Holidays are often an excuse for spammers to pull out the stops. No Christmas season is complete, for example, without a wave of spam promoting whatever unsaleable toy the spammers think they can unload (remember those little radio-controlled cars, anyone?). And Valentine's Day brings the flower shops out in force every year.
What the GovTech article doesn't mention is that many holiday-related spams aren't coming from the real 'outlaw' spammers, the hard-core don't-care-about-the-law botnet artists in the pillz'n'stocks sector. While some mothers might be thrilled to receive a pint of penis enlargement pills or three hundred shares in a dodgy smallcap stock, most prefer more traditional gifts. Traditional gifts require real product and a delivery infrastructure that the trash spammers aren't set up to provide.
Instead, holiday spam promotes companies that appear to be moderately reputable (or were seen as such, until spam started going out with their name on it). Instead of being sent via botnets, it's mostly posted through the various bulkmail operations that feed off syndicated and affiliate marketing companies. So, for example, spam pushing Grower Flowers and Gourmet Gift Baskets is being sent out by a bulkmailer that gets a lot of business from affiliate marketer Hydra Network. Spams advertising The Fruit Company are sent by what appears to be a different bulkmailer, but also redirect via Hydra Network's lynxtrack.com servers. Spam promoting Florist One is sent by a third bulkmailer, who mostly sends spam for clients of affiliate marketer AdKnowledge. And so on.

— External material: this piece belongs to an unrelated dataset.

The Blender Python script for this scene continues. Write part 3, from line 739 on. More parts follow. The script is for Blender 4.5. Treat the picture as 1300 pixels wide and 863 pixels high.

The bulkmailers serving the holiday spam market are mostly the bouncing bulkers that I've discussed before. They make their money by selling clicks and ad impressions to affiliate/syndicated marketing companies, who make their money by selling clicks and ad impressions to mainstream clients. Because of the separation between the client and the spammer, it's quite possible that the client is entirely unaware that their advertisements are being sent out as spam (it's also quite possible that they're not, or that they choose to turn a blind eye to the possibility). It's even possible that the affiliate marketers are unaware that some of their partners are wholly rogue, although the consistent correlation between particular spammers and particular marketers leaves some room for doubt on this issue. Has Hydra Network, for example, never received even a single letter of complaint about the bulkers who've been churning out ads for them month after month? That seems hard to believe, somehow.
So here's a question: what can be done about this pseudo-respectable spam? At the risk of sounding like a broken record, this was the kind of thing that we feared CAN-SPAM would make possible. Most of the bulkmailers in this sector take care to jump through the requisite hoops, providing addresses (real or invented) and 'opt-out' mechanisms that may or may not work. The messages are still unsolicited, of course, still sent to addresses scraped from websites and Usenet and traded around as 'verified opt-in mailing lists'. But if backed against a wall and asked to justify their actions, the marketers — and their clients — can always repeat the usual mantra: all our partners are fully CAN-SPAM compliant, all you have to do is unsubscribe.
That may be. But I'm still going to get my flowers and chocolate from someone else this year.
Update [19.05.2007] I've received a polite and helpful message from the Compliance Officer at Hydra Network, asking me to make clear that they do not tolerate or condone spam, and that they aggressively work to eliminate spammers from their affiliate network.